Na koniec cyklu obniżek stopa referencyjna może wynieść 3,75% w 2027

2 dni temu

Na koniec cyklu obniżek stóp procentowych stopa referencyjna może wynieść 3,75% w 2027 r. (wobec 5,25% obecnie), ocenił główny ekonomista PKO Banku Polskiego Piotr Bujak. Według niego, w horyzoncie średnioterminowym, Polska stoi przed wyzwaniami inflacyjnymi z uwagi na rynek pracy i koszty transformacji energetycznej.

„W bazowym scenariuszu w 2027 r. widzimy docelową stopę referencyjną w cyklu na poziomie 3,75% i byłoby to też spójne z szacunkami stopy procentowej równowagi w Polsce. Te szacunki się różnią i występują w przedziale od ok. -1,5 do +2% z medianą pomiędzy 0 a +1%. Stopa nominalna 3,75% lub pomiędzy 3,5% a 4% z inflacją w celu na poziomie 2,5% czy może trochę powyżej celu średnioterminowo – powiedzmy 3%, dawałaby nam stopę procentową równowagi, tę neutralną, realną pomiędzy 0 a +1%. Z tego punktu widzenia wydaje się, iż 3,75% jest to poziom nie za wysoki, nie za niski” – powiedział Bujak podczas prezentacji raportu „Kwartalnik Ekonomiczny: Wojna Światów”.

Wskazał, iż polityka pieniężna w Polsce powinna być relatywnie bardziej restrykcyjna niż w większości innych europejskich gospodarek przez ryzyka, które może generować m.in. ciasny rynek pracy.
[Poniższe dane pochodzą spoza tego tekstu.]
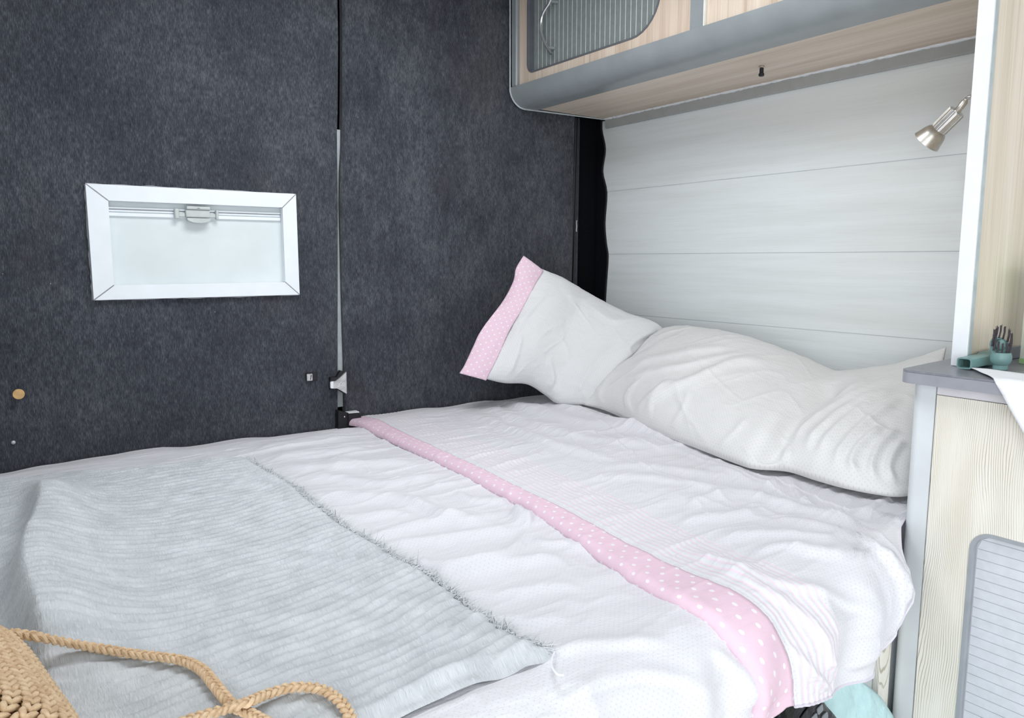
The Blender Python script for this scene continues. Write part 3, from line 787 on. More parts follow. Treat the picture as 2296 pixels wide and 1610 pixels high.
# folds traced over the bed (sight-line coordinates, width, height)
DF = [
 ([(640,1106),(760,1112),(899,1120),(983,1152),(1049,1169),(1136,1145),(1160,1134)], 13, .010),
 ([(800,1222),(836,1206),(934,1176),(1025,1159),(1080,1150)], 12, .008),
 ([(820,1226),(927,1218),(1049,1202),(1130,1190),(1180,1160)], 12, .009),
 ([(880,1258),(940,1268),(1000,1276),(1073,1270),(1153,1236),(1190,1180)], 13, .011),
 ([(930,1300),(1000,1290),(1094,1270),(1227,1258),(1290,1262)], 14, .009),
 ([(960,1350),(1040,1336),(1130,1330),(1240,1318),(1330,1330)], 16, .006),
 ([(1010,1420),(1100,1400),(1190,1404),(1300,1390)], 18, .006),
 ([(1180,1215),(1230,1222),(1290,1225),(1340,1250)], 10, .006),
 ([(1120,1500),(1250,1470),(1400,1450),(1520,1450)], 22, .007),
 ([(1230,1590),(1370,1530),(1480,1520),(1600,1560)], 22, .006),
 ([(590,1030),(680,1020),(760,1012),(840,1000)], 9, .008),
 ([(600,1052),(700,1050),(800,1040),(900,1036),(960,1042)], 10, .008),
 ([(650,1080),(740,1068),(850,1082),(940,1072),(1010,1060)], 10, .007),
 ([(560,1010),(640,1000),(720,985),(790,975)], 9, .008),
 ([(700,970),(740,968),(800,958)], 7, .006),
 ([(690,1150),(780,1160),(880,1150),(960,1165)], 10, .006),
 ([(1150,1136),(1168,1160),(1200,1172)], 12, .014),
 ([(1010,1100),(1060,1120),(1110,1122),(1150,1135)], 8, .006),
 # far right: soft folds running along the pillows
 ([(1060,905),(1126,912),(1283,955),(1457,980),(1560,1012)], 13, .012),
 ([(1040,925),(1110,934),(1260,985),(1420,1012),(1540,1020)], 12, .009),
 ([(1010,930),(1090,950),(1200,1000),(1340,1040),(1430,1052)], 11, .007),
 ([(1150,900),(1250,918),(1400,968),(1520,1005),(1640,1050)], 8, .010),
 ([(1330,1070),(1440,1062),(1560,1080),(1680,1092)], 12, .008),
 ([(1290,1095),(1420,1092),(1560,1112),(1640,1150)], 13, .006),
 ([(1560,1062),(1640,1080),(1700,1102),(1778,1110)], 14, .008),
 ([(1770,1085),(1790,1130),(1830,1165)], 13, .006),
 ([(1500,1122),(1580,1118),(1680,1130),(1790,1160),(1880,1178),(1990,1215)], 10, .010),
 ([(1530,1160),(1600,1140),(1650,1122)], 10, .008),
 ([(1510,1196),(1580,1185),(1650,1180),(1720,1168)], 12, .008),
 ([(1580,1240),(1680,1225),(1790,1232),(1900,1225)], 13, .009),
 ([(1660,1275),(1760,1255),(1850,1265),(1960,1250)], 12, .008),
 ([(1500,1250),(1620,1290),(1740,1330),(1850,1350),(1960,1380)], 16, .006),
 ([(1560,1270),(1680,1330),(1790,1400),(1830,1470),(1850,1540)], 16, .007),
 ([(1740,1180),(1830,1200),(1920,1230),(2000,1290)], 11, .008),
 ([(1900,1180),(1960,1150),(2010,1122)], 11, .007),
 ([(1960,1240),(2000,1310),(2020,1360)], 14, .010),
 ([(1870,1500),(1930,1450),(1990,1400)], 14, .008),
 ([(1740,1440),(1790,1490),(1830,1540)], 9, .007),
 ([(1590,1450),(1650,1510),(1690,1580)], 16, .008),
]
def bed_disp(X, t, px, py, dep, kind):
    Yw = YB - t
    flat = sstep(0.05, 0.16, t)
    wx = X + 0.05 * fbm(X * 2.5, t * 2.5, 21); wy = t + 0.05 * fbm(X * 2.5, t * 2.5, 31)
    d = 0.008 * fbm(X * 3.1, t * 3.3, 3)
    d += 0.0055 * (ridge(wx * 2.2, wy * 7.5, 5) - 0.35) * (0.4 + 0.6 * sstep(-0.2, 0.4, vnoise(X * 3, t * 3, 9)))
    d += 0.0034 * (ridge(wx * 5.0, wy * 16.0, 13) - 0.35) * (0.3 + 0.7 * sstep(-0.1, 0.5, vnoise(X * 4, t * 4, 17)))
    d += 0.0014 * fbm(wx * 16, wy * 52, 41)
    d += 0.0026 * crease(wx * 4.2 + 0.5 * wy, wy * 20.0, 43) * sstep(-0.3, 0.3, vnoise(X * 5, t * 5, 19))
    d += 0.0016 * crease(wx * 9.0, wy * 34.0 + wx * 6, 47)
    if kind == 'turn':
        d += 0.0035 * (ridge(wx * 20.0 + t * 5, wy * 4.0, 51) - 0.35) * sstep(0.2, 0.5, X - 0.8)
    d += folds(px, py, dep, DF) * 1.15
    d *= flat * 0.85 + 0.15
    # the cover lies a little lower along the rear doors, with a ruffled edge
    d += -0.012 * (1 - sstep(0.0, 0.10, t)) + 0.008 * vnoise(X * 9, X * 0 + 2.2, 4) * (1 - sstep(0.02, 0.12, t))
    return d
def bed_surface(X, t, kind, lift, damp=1.0):
    Y, Z, ny, nz = prof_point(X, t)
    P = np.stack([X, Y, Z], -1); px, py = proj(P)
    d = bed_disp(X, t, px, py, P @ FW, kind) * damp + lift
    # soft vertical pleats where the cloth hangs
    hang = sstep(0.2, 1.0, -ny)
    d = d + hang * 0.006 * np.sin(X * 48 + 3 * vnoise(X * 5, t * 3, 8)) * sstep(-0.3, 0.4, vnoise(X * 4.0, t * 0 + 1.0, 6))
    return P + np.stack([0 * d, ny * d, nz * d], -1)

duv = empty('duvet', (0.6, 1.3, -0.50), 'white duvet with tiny dots and pink polka dot border across the bed', 'duvet')
nu, nv = 360, 460
u = np.linspace(0, 1, nu)[:, None]; v = np.linspace(0, 1, nv)[None, :]
X = XL0 + u * (1.02 - XL0) + 0 * v
t = v * t_hem(X)
P = bed_surface(X, t, 'main', 0.0)
grid_obj('cover', P, np.stack([X, t], -1), COTTON, duv, 0.0, flip=True)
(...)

„W Polsce istnieją wyzwania inflacyjne w średnim terminie związane z bardzo dobrą sytuacją na rynku pracy, z ekstremalnie niską stopą bezrobocia, napięciami na rynku pracy. w tej chwili napięcia na rynku pracy są mniejsze i pozwalają wygasić presję inflacyjną, ale mogą w średnim lub dłuższym okresie się ponownie odezwać. Do tego dochodzą koszty transformacji energetycznej, która też będzie inflację w Polsce produkować. W tym sensie podzielamy opinię, iż polityka pieniężna w Polsce powinna być relatywnie restrykcyjna bardziej niż w większości innych europejskich gospodarek, ale my mimo wszystko widzimy przestrzeń do zmniejszenia stopnia restrykcyjności w Polsce” – powiedział Bujak.

Dodał, iż zejście nominalnej, głównej stopy referencyjnej do 4% na koniec 2026 r. oznacza kompromisowe, zbilansowane podejście.
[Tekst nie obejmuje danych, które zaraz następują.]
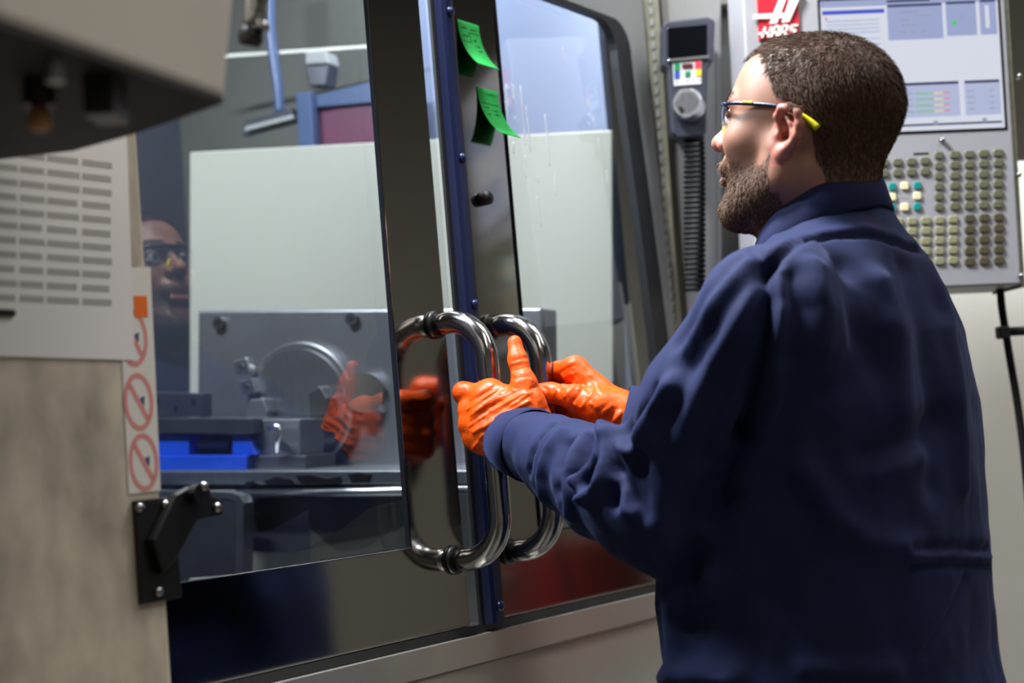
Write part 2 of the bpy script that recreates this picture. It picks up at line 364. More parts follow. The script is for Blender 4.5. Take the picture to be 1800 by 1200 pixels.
# rotary table: plate, disc, T-nuts, bolts, jaws
ro = empty('rotary_table', 'grey rotary table with square plate, round chuck and two clamp blocks', 'rotary table', ip(520, 826, .22))
bevel(ipart('face_plate', ibox([(348, 546), (952, 541), (955, 826), (346, 826)], .22, .07), 'plate', ro), .004)
bm = bmesh.new(); cc = ip(535, 712, .22); bm_tube(bm, [cc, cc-nI*.018, cc-nI*.02], [.118, .118, .115], 64)
ipart('chuck_disc', bm, mat('turned_steel', (.30, .305, .32, 1), .3, .85, var=(3, .1)), ro, smooth=False)
bm = bmesh.new(); bm_tube(bm, [cc-nI*.0195, cc-nI*.026], .104, 64); ipart('chuck_face', bm, 'steel', ro)
bm = bmesh.new(); bm_tube(bm, [ip(640, 690, .22), ip(640, 690, .19)], .036, 40); ipart('hub', bm, 'silver', ro, smooth=False)
for (x, y) in ((389, 568), (622, 561), (905, 556)):
    bm = bmesh.new(); c0 = ip(x, y, .221); bm_tube(bm, [c0, c0-nI*.012, c0-nI*.012, c0-nI*.004], [.0125, .0125, .0065, .006], 20); ipart('bolt', bm, 'steel_dark', ro, smooth=False)
for (x, y) in ((424, 644), (434, 679)):
    k = ibox([(x-15, y-9), (x+9, y-15), (x+15, y+10), (x-8, y+15)], .175, .02)
    j = ipart('clamp_block', k, 'silver', ro); bevel(j, .001)
    bm = bmesh.new(); c0 = ip(x, y, .1755); bm_tube(bm, [c0, c0-nI*.003], .0055, 14); ipart('clamp_screw', bm, 'steel_dark', j)
bevel(ipart('jaw', ibox([(432, 720), (440, 702), (462, 700), (470, 722), (470, 737), (432, 737)], .165, .03), 'plate', ro), .002)
bevel(ipart('jaw', ibox([(542, 690), (562, 678), (575, 700), (575, 730), (545, 735)], .165, .03), 'steel_dark', ro), .002)
# vise
vi = empty('machine_vise', 'blue machine vise with steel jaw plate and threaded spindle on the table', 'vise', ip(400, 826, .08))
bevel(ipart('base', ibox([(262, 800), (434, 800), (434, 826), (262, 827)], .05, .13), 'vise_blue', vi), .002)
bevel(ipart('body', ibox([(262, 763), (332, 763), (332, 800), (262, 800)], .06, .11), 'vise_blue', vi), .002)
bevel(ipart('body', ibox([(408, 763), (436, 763), (450, 800), (408, 800)], .06, .11), 'vise_blue', vi), .002)
bevel(ipart('slide', ibox([(262, 734), (444, 735), (444, 762), (262, 762)], .05, .13), 'steel_dark', vi), .0015)
jp = ipart('jaw_plate', ibox([(262, 689), (355, 691), (355, 732.5), (262, 732.5)], .07, .03), 'steel_dark', vi); bevel(jp, .0012)
for x, y in ((277, 705), (309, 719), (340, 706)):
    bm = bmesh.new(); c0 = ip(x, y, .0695); pts = [c0+zA*.002-nI*.0005, c0-zA*.002-nI*.0005]
    bm_prism(bm, [c0+eI*.0035*math.cos(t)+zA*(.006*math.sin(t)) for t in np.linspace(0, 6.283, 14)[:-1]], -nI*.001); ipart('slot_hole', bm, 'black', jp)
bm = bmesh.new(); a0, a1 = ip(334, 781, .10), ip(408, 781, .10); N = 17
pp, rr = [], []
for i in range(N*2+1): pp.append(a0+(a1-a0)*i/(2*N)); rr.append(.0155 if i % 2 else .0125)
bm_tube(bm, pp, rr, 20); ipart('spindle', bm, 'steel_dark', vi)
ipart('spindle_bay', ibox([(332, 763), (408, 763), (408, 800), (332, 800)], .14, .02), 'black', vi)
bevel(ipart('rear_block', ibox([(446, 737), (527, 736), (527, 800), (452, 800)], .08, .08), 'plate', vi), .002)
bevel(ipart('rear_foot', ibox([(446, 800), (537, 800), (537, 826), (446, 826)], .07, .10), 'steel_dark', vi), .002)
bm = bmesh.new(); bm_tube(bm, smooth_path([ip(474, 752, .06), ip(484, 748, .05), ip(492, 758, .05), ip(488, 775, .05), ip(487, 795, .06)], 5), .005, 10); ipart('coolant_nozzle', bm, 'silver', vi, smooth=True)
# upper interior: unclear shapes built as slate beam, maroon box, hose, tray and bar
hs = empty('slate_beam', 'slate blue beam and post with maroon box behind the left pane, above the cream panel', 'housing', ip(590, 200, .4))
bevel(ipart('beam', ibox([(542, 170), (690, 134), (690, 178), (545, 190)], .42, .08), 'slate', hs), .003)
bevel(ipart('post', ibox([(519, 164), (545, 160), (552, 268), (525, 268)], .40, .08), 'slate', hs), .003)
bevel(ipart('box', ibox([(548, 198), (690, 176), (690, 262), (552, 266)], .43, .05), 'maroon', hs), .003)
bevel(ipart('dark_block', ibox([(536, 115), (578, 113), (572, 150), (544, 152)], .42, .04), 'steel_dark', hs), .003)
bevel(ipart('grey_block', ibox([(536, 92), (573, 90), (578, 112), (536, 114)], .42, .045), 'grey', hs), .004)
hose = top('coolant_hose', 'dark hanging coolant hose behind the upper left pane', 'hose', tube(smooth_path([ip(474, -60, .45), ip(476, 60, .45), ip(488, 150, .45), ip(492, 198, .45)], 8), .011, 12), 'slate', smooth=True)
tr_ = empty('swing_tray', 'small dark tray under the hanging hose inside the machine', 'tray', ip(475, 220, .4))
ipart('tray_back', ibox([(430, 212), (513, 190), (517, 214), (426, 238)], .42, .02), 'steel_dark', tr_)
ipart('tray_lip', ibox([(432, 222), (515, 201), (516, 208), (430, 230)], .40, .02), 'grey', tr_)
bar = top('cross_bar', 'thin pale cross bar spanning the upper left pane', 'bar', ibox([(340, 99), (690, 76), (690, 81), (340, 105)], .46, .01), 'cream')
# LED work lamps inside the machine (they light the scene)
for i, (a, c, b, ta, tc, tb_, pw) in enumerate(((.42, 1.28, -.35, .3, 0, -.6, 13), (-.75, 1.28, -.55, -.05, -.2, -.65, 40))):
    l = area('machine_lamp_light', tuple(W(a, c, b)), tuple(W(ta, tc, tb_)), .5, .06, pw, (.85, .92, 1))
    wl = tag(obj('work_lamp', prism([W(a+dx, c+.012, b+db) for dx, db in ((-.26, -.04), (.26, -.04), (.26, .04), (-.26, .04))], wA*.03), 'silver'),
             ('strip work lamp inside the machine above the right door', 'strip work lamp inside the machine above the left door')[i], 'lamp')

# ---------------------------------------------------------------- things fixed to the machine front
def lmat(o): return o
def stuck(name, label, cat, a, c, b): return empty(name, label, cat, M_DOOR @ Matrix.Translation((a, c, b)))
# paper notice
pa = stuck('paper_notice', 'white printed paper notice taped to the beige front panel at left', 'paper', -.85, .2, .1212)
def lp(p): return (p[0]+.85, p[1]-.2)
q = [lp(dr(x, y, .1212)) for x, y in ((-60, 262), (222, 236), (236, 633), (-60, 624))]
obj('sheet', prism([(x, y, 0) for x, y in q], (0, 0, .0008)), 'white_paper', pa)
bm = bmesh.new()
for i in range(11):
    y0 = 262+i*25.5
    for xa, xb in ((-50, 30), (34, 78), (82, 140), (144, 196)):
        xb2 = xb-random.random()*6
        f = lambda x: y0+x*.125-(i*x*.0075)
        pts = [lp(dr(x, y, .1212)) for x, y in ((xa, f(xa)), (xb2, f(xb2)), (xb2, f(xb2)+11), (xa, f(xa)+11))]
        bm_prism(bm, [(x, y, .0009) for x, y in pts], (0, 0, .0002))
obj('printed_text', bm, 'ink', pa)
mk = obj('mark', prism([lp(dr(x, y, .1212))+(.0009,) for x, y in ((-20, 543), (22, 545), (26, 551), (22, 557), (-20, 557))], (0, 0, .002)), 'black', pa)
# prohibition label strip
st = stuck('warning_label', 'white label strip with three red prohibition circles under an orange patch', 'label', -.71, .05, .1205)
def ls(x, y, b=.1205): p = dr(x, y, b); return (p[0]+.71, p[1]-.05)
obj('strip', prism([ls(x, y)+(0,) for x, y in ((206, 470), (264, 470), (282, 862), (226, 868))], (0, 0, .0006)), 'label', st)
obj('orange_patch', prism([ls(x, y)+(.0006,) for x, y in ((234, 520), (257, 520), (259, 557), (236, 558))], (0, 0, .0006)), 'orange_label', st)
for (x, y) in ((233, 594), (243, 706), (252, 812)):
    cx, cy = ls(x, y); bm = bmesh.new(); n = 28
    ri, ro_ = (.0142, .0245), (.0188, .0300)
    inn = [(cx+ri[0]*math.cos(t), cy+ri[1]*math.sin(t)) for t in np.linspace(0, 2*math.pi, n+1)[:-1]]
    out = [(cx+ro_[0]*math.cos(t), cy+ro_[1]*math.sin(t)) for t in np.linspace(0, 2*math.pi, n+1)[:-1]]
    bm = ring_plate(inn, out, .0006, .0009)
    bm_prism(bm, [(cx-.0125, cy+.0165, .0006), (cx-.0085, cy+.020, .0006), (cx+.0125, cy-.0165, .0006), (cx+.0085, cy-.020, .0006)], (0, 0, .0003))
    obj('prohibition_sign', bm, 'red_ink', st)
    bm = bmesh.new(); bm_prism(bm, [(cx+.002, cy+.004, .0006), (cx+.008, cy+.006, .0006), (cx+.007, cy-.004, .0006), (cx+.003, cy-.004, .0006)], (0, 0, .0002)); obj('pictogram', bm, 'slate', st)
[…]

„Naszym zdaniem jest to kompromis pomiędzy występującym w tej chwili dobrym oknem pogodowym w krótkim terminie, umożliwiającym obniżanie stóp procentowych, zmniejszaniem restrykcyjności polityki pieniężnej, a średnioterminowymi zagrożeniami i wyzwaniami inflacyjnymi, które wymagają utrzymania w Polsce zmiany tej restrykcyjnej polityki pieniężnej. Wydaje mi się, iż jest to dosyć zbilansowane podejście” – wyjaśnił Bujak.

Główny ekonomista PKO BP ocenił, iż mniej restrykcyjna polityka pieniężna w Polsce z uwagi sytuację geopolityczną „nie byłaby czymś złym”.

„Natomiast, jak najbardziej, z punktu widzenia potrzeb modernizacji polskiej gospodarki można zaryzykować stwierdzenie – z powodu wojennych potrzeb – być może mniej restrykcyjna, bardziej łagodna polityka pieniężna, choćby kosztem trochę podwyższonej inflacji nie byłaby czymś złym – z taką opinią osobiście bym się zgodził” – podsumował Bujak.

PKO BP w najnowszych prognozach zakłada, iż Rada Polityki Pieniężnej obniży stopy jeszcze dwukrotnie – po 25pb we wrześniu i listopadzie do 4,75% na koniec br. Według banku, obniżki stóp w br. będą zależne od planów fiskalnych rządu.

Ekonomiści oczekują, iż w 2026 nastąpią 3 obniżki po 25 pb do 4% stopy referencyjnej. Bilans czynników ryzyka jest ponownie przesunięty w górę.

Główne czynniki niepewności dla prognozy stóp procentowych NBP to: (1) kształt polityki fiskalnej; (2) kształtowanie się cen ropy naftowej i żywności; (3) kształtowanie się kursu PLN; (4) zmienna retoryka RPP.